As mulheres pretas, especificamente aquelas com pele retinta, enfrentam uma opressão ainda maior em múltiplos contextos. O levantamento evidenciou que, em casos de importunação sexual, assédio, agressões físicas, estupros e racismo, a porcentagem de mulheres pretas vitimadas foi consistentemente superior. Paralelamente, 34% das entrevistadas foram vítimas de assalto, furto ou sequestro relâmpago. Adicionalmente, quase um quarto delas (24%) sofreu alguma forma de discriminação ou preconceito não relacionado à etnia, com um aumento significativo para 48% entre as mulheres da comunidade LGBTQIA+, que veem seus direitos violados com ainda mais frequência.

O Impacto da Escolha do Transporte

Um aspecto crucial abordado pelo estudo refere-se à suscetibilidade à violência de acordo com o meio de transporte. As mulheres se mostram mais vulneráveis ao se deslocar a pé, com 73% das ocorrências, ou de ônibus, com 53%. Embora em menor grau, a probabilidade de sofrer violência ainda existe em outros modais: 18% em carro particular, 18% em carro de aplicativo, 16% em metrô, 13% em trem, 11% com motorista particular, 11% de bicicleta, 10% em motocicleta de aplicativo e 9% em táxi. Consequentemente, o critério primordial para a escolha do transporte é a segurança, citado por 58% das mulheres, seguido pelo conforto (12%) e praticidade (10%).

Consequências e Estratégias de Autoproteção

As experiências traumáticas explicam por que uma parcela expressiva das mulheres, 63% do total e 66% no grupo de mulheres negras (pretas e pardas), que possuem o hábito de lazer noturno, já desistiu de sair de casa em algum momento, motivadas pela sensação de insegurança. Não apenas foram vítimas diretas, mas também testemunharam atos de violência de gênero. A pesquisa apurou que 42% delas presenciaram agressões contra outras mulheres, e pouco mais da metade, 54%, prestou algum tipo de auxílio.

Entretanto, o suporte às vítimas é uma realidade mista.
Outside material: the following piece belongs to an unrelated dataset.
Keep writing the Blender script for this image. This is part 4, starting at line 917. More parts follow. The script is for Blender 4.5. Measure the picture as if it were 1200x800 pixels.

Seis em cada dez vítimas (58%) foram acolhidas por conhecidos, estranhos ou funcionários de estabelecimentos. Posteriormente, metade delas (53%) optou por retornar para casa após o incidente. Apenas uma minoria de 17% procurou as autoridades policiais, seja indo a uma delegacia ou solicitando uma viatura no local da ocorrência. Uma fração ainda menor contatou a Central de Atendimento à Mulher.

Diante deste cenário, as mulheres têm adotado diversas táticas para tentar reduzir sua vulnerabilidade. A maioria (91%) informa a pessoas de confiança sobre seus destinos e horários de retorno. Da mesma forma, 89% evitam transitar por locais desertos ou escuros, e outros 89% buscam companhia em seus trajetos de ida e volta. Uma parcela significativa, 78%, evita usar certos tipos de roupas ou acessórios, e 58% chegam a levar peças de roupa que cobrem mais o corpo como estratégia de proteção.

A Metodologia do Estudo

Para coletar os dados que fundamentam este relatório, os pesquisadores utilizaram formulários preenchidos por um total de 1.200 mulheres. As participantes tinham idade entre 18 e 59 anos, e a coleta das informações foi realizada em meados de setembro do ano corrente. Esta base sólida de dados permite uma compreensão aprofundada das complexidades da violência noturna vivenciada pelas mulheres no Brasil.